C'est pourquoi je trouve le raisonnement journalistique de Lordon assez court. Accuser la cupidité des banquiers, certes; mais ne pas voir l'éléphant au milieu de la salle à manger...

Mais on ne peut pas se faire un opinion sur un seul livre. Alors je vous fais la proposition suivante :

Si F.Lordon a écrit au sujet de la monnaie; s'il pense que le monopole de l'émission, les réserves fractionnaires, le cours légal, le cours forcé, le prêteur en dernier ressort, etc. sont utiles, justifiés, légitimes, je vais certainement "étudier ses écrits" : vous avez les références?

louispe a dit…

pour les écrits de frederic Lordon ce sont chronogiquement ceux-ci :
# Les Quadratures de la politique économique, Paris, Albin Michel, 1997
# Fonds de pension, piège à cons. Mirage de la démocratie actionnariale, Paris, Liber / Raisons d'agir, 2000
# La Politique du capital, Paris, Odile Jacob, 2002
# Et la vertu sauvera le monde, Paris, Liber / Raisons d'agir, 2003
# L'intérêt souverain : Essai d'anthropologie économique spinoziste, Paris, La Découverte, 2006
# Spinoza et les sciences sociales.
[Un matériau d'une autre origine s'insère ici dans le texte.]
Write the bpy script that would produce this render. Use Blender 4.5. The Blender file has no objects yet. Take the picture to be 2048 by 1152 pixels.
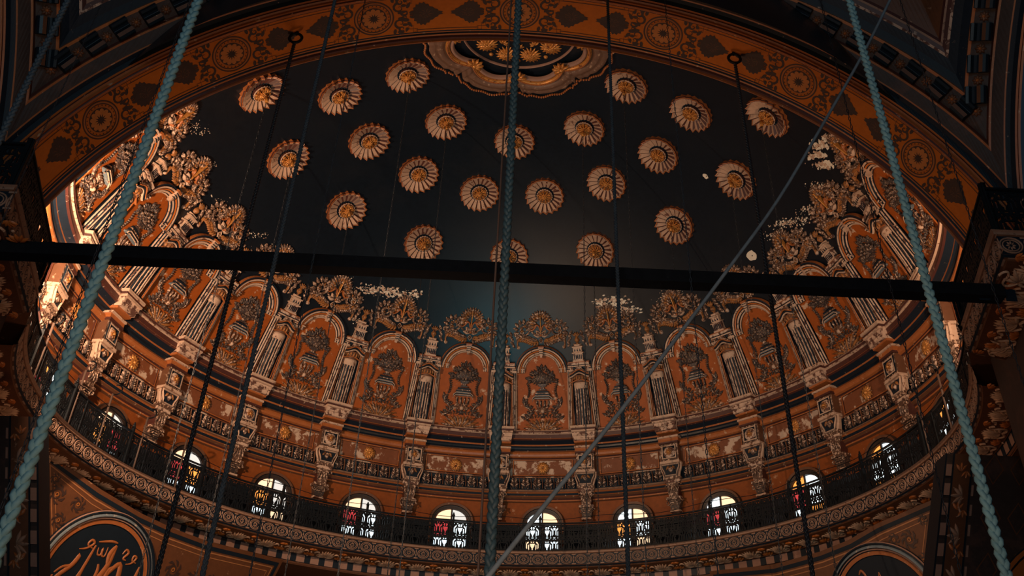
import bpy, math, random
from math import sin, cos, pi, sqrt, atan2, radians, degrees, hypot
from mathutils import Vector, Matrix
random.seed(7)
SC = bpy.context.scene
COL = SC.collection

# ------------------------------------------------------------------ camera, light, exposure
F = 1826.97; PITCH = 0.6603; YAW = 0.0275; ROLL = 0.0299
CAM = Vector((0.049, -20.081, 1.6))
cd = bpy.data.cameras.new('camera'); cam = bpy.data.objects.new('camera', cd); COL.objects.link(cam)
cd.sensor_width = 36; cd.lens = F / 2048 * 36
cd.shift_x = -46.8 / 2048; cd.shift_y = -268.7 / 2048
fw = Vector((sin(YAW) * cos(PITCH), cos(YAW) * cos(PITCH), sin(PITCH)))
rt0 = Vector((cos(YAW), -sin(YAW), 0)); up0 = rt0.cross(fw)
rt = cos(ROLL) * rt0 + sin(ROLL) * up0; upv = -sin(ROLL) * rt0 + cos(ROLL) * up0
M = Matrix((rt, upv, -fw)).transposed().to_4x4(); M.translation = CAM
cam.matrix_world = M; cd.clip_end = 200
SC.camera = cam
SC.view_settings.view_transform = 'Standard'; SC.view_settings.look = 'None'
SC.view_settings.gamma = 1; SC.view_settings.use_curve_mapping = False
SC.view_settings.exposure = 0.10

w = bpy.data.worlds.new('world'); SC.world = w; w.use_nodes = True
w.node_tree.nodes['Background'].inputs[0].default_value = (0.10, 0.16, 0.24, 1)
w.node_tree.nodes['Background'].inputs[1].default_value = 0.06

def area(name, loc, target, size, power, col, sizey=None, spread=None, spec=.3):
    l = bpy.data.lights.new(name, 'AREA'); l.energy = power; l.color = col; l.size = size
    if sizey: l.shape = 'RECTANGLE'; l.size_y = sizey
    if spread: l.spread = radians(spread)
    l.specular_factor = spec
    o = bpy.data.objects.new(name, l); COL.objects.link(o); o.location = loc
    d = Vector(target) - Vector(loc); o.rotation_euler = d.to_track_quat('-Z', 'Y').to_euler()
    return o
WARM = (1.0, 0.66, 0.42)
area('gallery_floodlight_left', (-8.95, -4.7, 10.55), (-6.0, 6, 13.5), .30, 950, WARM, spread=175)
area('gallery_floodlight_right', (8.95, -4.7, 10.55), (5.5, 6, 13.5), .30, 190, WARM, spread=175)
area('low_warm_fill', (-3, -2.0, 3.0), (-1, 3, 14), 3.0, 250, (1.0, .56, .31), spread=155, spec=.08)  # added warm fill under the dome, standing for no real lamp
area('floor_daylight', (0, -7.6, 1.2), (0, 6, 15), 2.6, 120, (.05, .62, .78), spread=90, spec=1.0)
area('rope_cool_fill', (-3, -27, 6), (0, -8, 13), 5, 300, (.55, .85, 1.0), spec=.05)  # added cool fill behind the camera, to light ropes, beam and piers
area('corner_warm_fill', (0, -17, 3), (0, -9, 16), 4, 170, (1.0, .58, .34))  # added warm fill that brightens the upper corners of the arch

# ------------------------------------------------------------------ materials
MATS = {}   # lotus leaves: tan lightened in colour to stand for light in the cove
def mat(name, col, rough=.6, col2=None, amt=.5, scale=3.0, metal=0, bump=0.0, emit=0, spec=.5, grain=.15, sharp=.04):
    m = bpy.data.materials.new(name); m.use_nodes = True; nt = m.node_tree; nd = nt.nodes; lk = nt.links
    b = nd['Principled BSDF']; b.inputs['Roughness'].default_value = rough; b.inputs['Metallic'].default_value = metal
    b.inputs['Specular IOR Level'].default_value = spec
    tc = nd.new('ShaderNodeNewGeometry')
    n1 = nd.new('ShaderNodeTexNoise'); n1.inputs['Scale'].default_value = 9; n1.inputs['Detail'].default_value = 6
    lk.new(tc.outputs['Position'], n1.inputs['Vector'])
    mx = nd.new('ShaderNodeMix'); mx.data_type = 'RGBA'
    mx.inputs['A'].default_value = (*[c * (1 - grain * 1.6) for c in col], 1)
    mx.inputs['B'].default_value = (*[min(1, c * (1 + grain * 1.2)) for c in col], 1)
    lk.new(n1.outputs['Fac'], mx.inputs['Factor']); out = mx.outputs['Result']
    if col2:
        n2 = nd.new('ShaderNodeTexNoise'); n2.inputs['Scale'].default_value = scale; n2.inputs['Detail'].default_value = 9
        n2.inputs['Roughness'].default_value = .68
        lk.new(tc.outputs['Position'], n2.inputs['Vector'])
        r = nd.new('ShaderNodeMapRange'); th = .72 - amt * .44
        r.inputs['From Min'].default_value = th; r.inputs['From Max'].default_value = th + sharp
        lk.new(n2.outputs['Fac'], r.inputs['Value'])
        m2 = nd.new('ShaderNodeMix'); m2.data_type = 'RGBA'; m2.inputs['B'].default_value = (*col2, 1)
        lk.new(out, m2.inputs['A']); lk.new(r.outputs['Result'], m2.inputs['Factor']); out = m2.outputs['Result']
    lk.new(out, b.inputs['Base Color'])
    if bump:
        bp = nd.new('ShaderNodeBump'); bp.inputs['Strength'].default_value = bump; bp.inputs['Distance'].default_value = .02
        lk.new(n1.outputs['Fac'], bp.inputs['Height']); lk.new(bp.outputs['Normal'], b.inputs['Normal'])
    if emit:
        b.inputs['Emission Color'].default_value = (*col, 1); b.inputs['Emission Strength'].default_value = emit
    MATS[name] = m; return m
CREAM = (.60, .40, .28)
mat('cream', (.58, .38, .27), .7, (.20, .09, .05), .36, 7, bump=.2)
mat('cream_peeled', (.62, .42, .31), .75, (.12, .05, .035), .52, 6, bump=.3)
mat('orange', (.35, .078, .010), .55, (.60, .38, .25), .30, 3.2, bump=.1, spec=.3)
mat('orange_clean', (.46, .12, .018), .45, bump=.08, grain=.12)
mat('copper', (.38, .115, .032), .42, (.55, .33, .20), .25, 6)
mat('gold', (.60, .25, .06), .38, (.16, .05, .02), .38, 14, metal=.35)
mat('navy', (.008, .015, .026), .5, (.42, .30, .23), .16, 6, spec=.25)
mat('navy_clean', (.007, .014, .024), .5, spec=.25)
mat('dome_navy', (.0048, .0088, .0150), .36, (.010, .012, .016), .5, .6, grain=.3, sharp=.3, spec=.35)
mat('maroon', (.07, .020, .015), .5, (.45, .30, .22), .2, 5)
mat('brown', (.14, .055, .025), .55, (.40, .25, .17), .22, 6)
mat('ornament', (.10, .048, .030), .55, (.64, .42, .30), .44, 16, bump=.2)
mat('ornament_dark', (.045, .030, .028), .5, (.30, .17, .10), .38, 22, bump=.2)
mat('ornament_gold', (.34, .13, .035), .5, (.07, .03, .02), .42, 14, bump=.2)
mat('grey_blue', (.16, .20, .23), .6, (.5, .4, .32), .3, 7)
mat('plaster_white', (.82, .70, .56), .8, grain=.1)
mat('frieze_peel', (.20, .06, .022), .6, (.60, .42, .31), .46, 2.1)
mat('soffit', (.52, .135, .010), .45, grain=.14, bump=.05, spec=.3)
mat('paint_dark', (.045, .022, .018), .5, grain=.25)
mat('paint_line', (.40, .16, .06), .5, grain=.2)
mat('paint_ochre', (.50, .17, .035), .5)
mat('iron', (.006, .008, .011), .55, grain=.3, spec=.2)
mat('wood_dark', (.006, .0065, .009), .7, (.05, .05, .05), .08, 14, grain=.4, bump=.3, spec=.2)
mat('window_frame', (.035, .022, .018), .5)
mat('rope_teal', (.12, .25, .29), .75, bump=.4, grain=.3)
mat('rope_dark', (.035, .055, .075), .75, bump=.4, grain=.4)
mat('rope_center', (.035, .075, .095), .6, bump=.3, grain=.3)
mat('chain_dark', (.022, .024, .030), .5, grain=.3)
mat('wire_brown', (.10, .06, .045), .6)
mat('cable_grey', (.15, .20, .24), .6, grain=.3)
mat('wall_dark', (.040, .022, .018), .6, (.075, .035, .025), .45, 1.5, grain=.3, sharp=.1)
mat('wall_brown', (.125, .042, .014), .55, (.40, .22, .13), .16, 3, grain=.2)
mat('gallery_wall', (.26, .065, .012), .55, (.44, .22, .12), .22, 2.5, grain=.2, spec=.3)
mat('pink_block', (.33, .18, .13), .7)
mat('trim_tan', (.32, .18, .12), .6, (.12, .06, .04), .3, 12)
mat('lotus_lit_tan', (.58, .33, .20), .6, (.16, .07, .04), .3, 12)
mat('teal_panel', (.008, .017, .026), .4, spec=.35)
for nm, c, e in (('glass_white', (.78, .93, 1.0), 1.35), ('glass_warm', (1.0, .66, .40), 1.25), ('glass_orange', (1.0, .36, .07), 1.1),
                 ('glass_red', (.75, .07, .08), .55), ('glass_pale', (.70, .72, .70), .85)):
    mat(nm, c, .3, emit=e, grain=0)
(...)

De l'économie des affects à la puissance de la multitude, en collaboration avec Yves Citton, Paris, Éditions Amsterdam, 2008
# Jusqu'à quand ? Pour en finir avec les crises financières, Paris, Editions Raisons d’agir, 2008
# Conflits et pouvoirs dans les institutions du capitalisme, Presses de la Fondation des Sciences Politiques, Paris, coll. Gouvernances, dir., 339 p. , 2008
# La crise de trop - Reconstruction d'un monde failli, Paris, Editions Fayard, 2009.
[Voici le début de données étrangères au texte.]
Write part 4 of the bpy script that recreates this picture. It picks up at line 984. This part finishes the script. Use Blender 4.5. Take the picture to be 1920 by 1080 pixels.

# Capitalisme, désir et servitude. Marx et Spinoza, La fabrique éditions, 2010
mais il y a aussi les articles du monde diplo et ceux de son blog.
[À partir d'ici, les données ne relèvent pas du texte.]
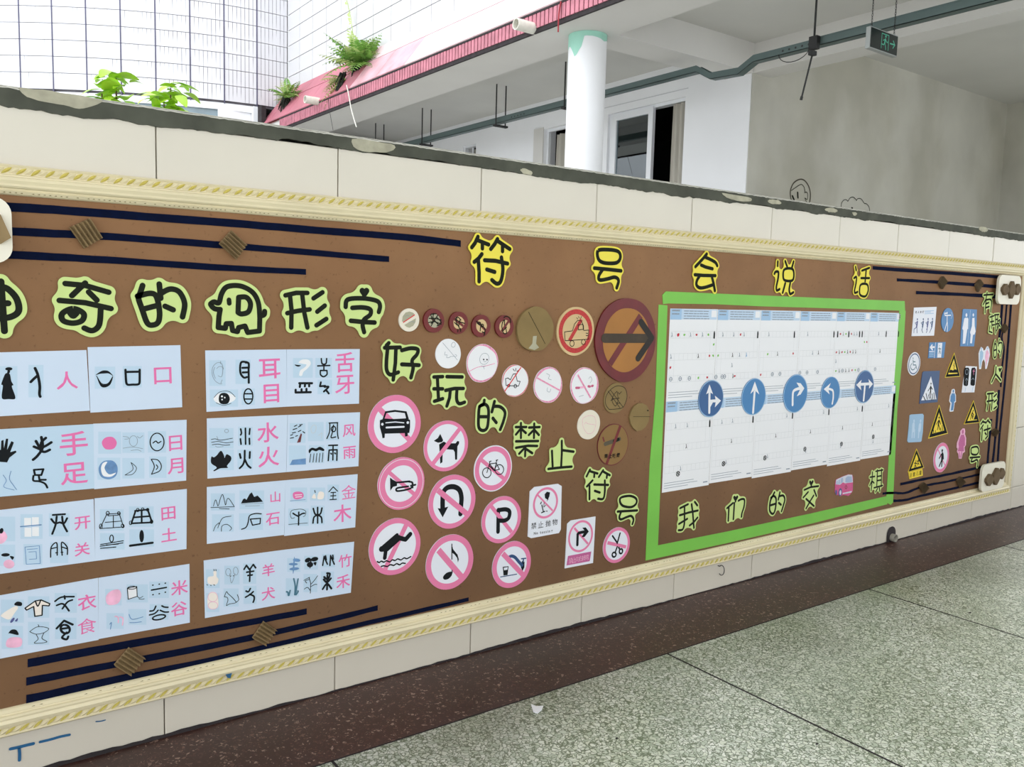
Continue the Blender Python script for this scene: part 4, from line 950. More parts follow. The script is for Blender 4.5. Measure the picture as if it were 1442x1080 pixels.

Enfin en ce qui concerne la logique de cet économiste je la trouve exemplaire d'honnêteté et de qualité par rapport à un certain nombre d'économistes officiels (Minc, les Cohen pas freres, Fitoussi,Baverez), et si le débat économique n'était pas monopolisé
par des contempteurs à la petite vertu du système actuel on n'en serait pas au point où lorsque des armées de spéculateurs occasionnent des dégats considérables sur le reste de l'économie (réelle),on traite ces problèmes comme des accidents ou des "crises" au lieu de les voir comme le résultat d' un très grand laxisme permis par le pouvoir politque.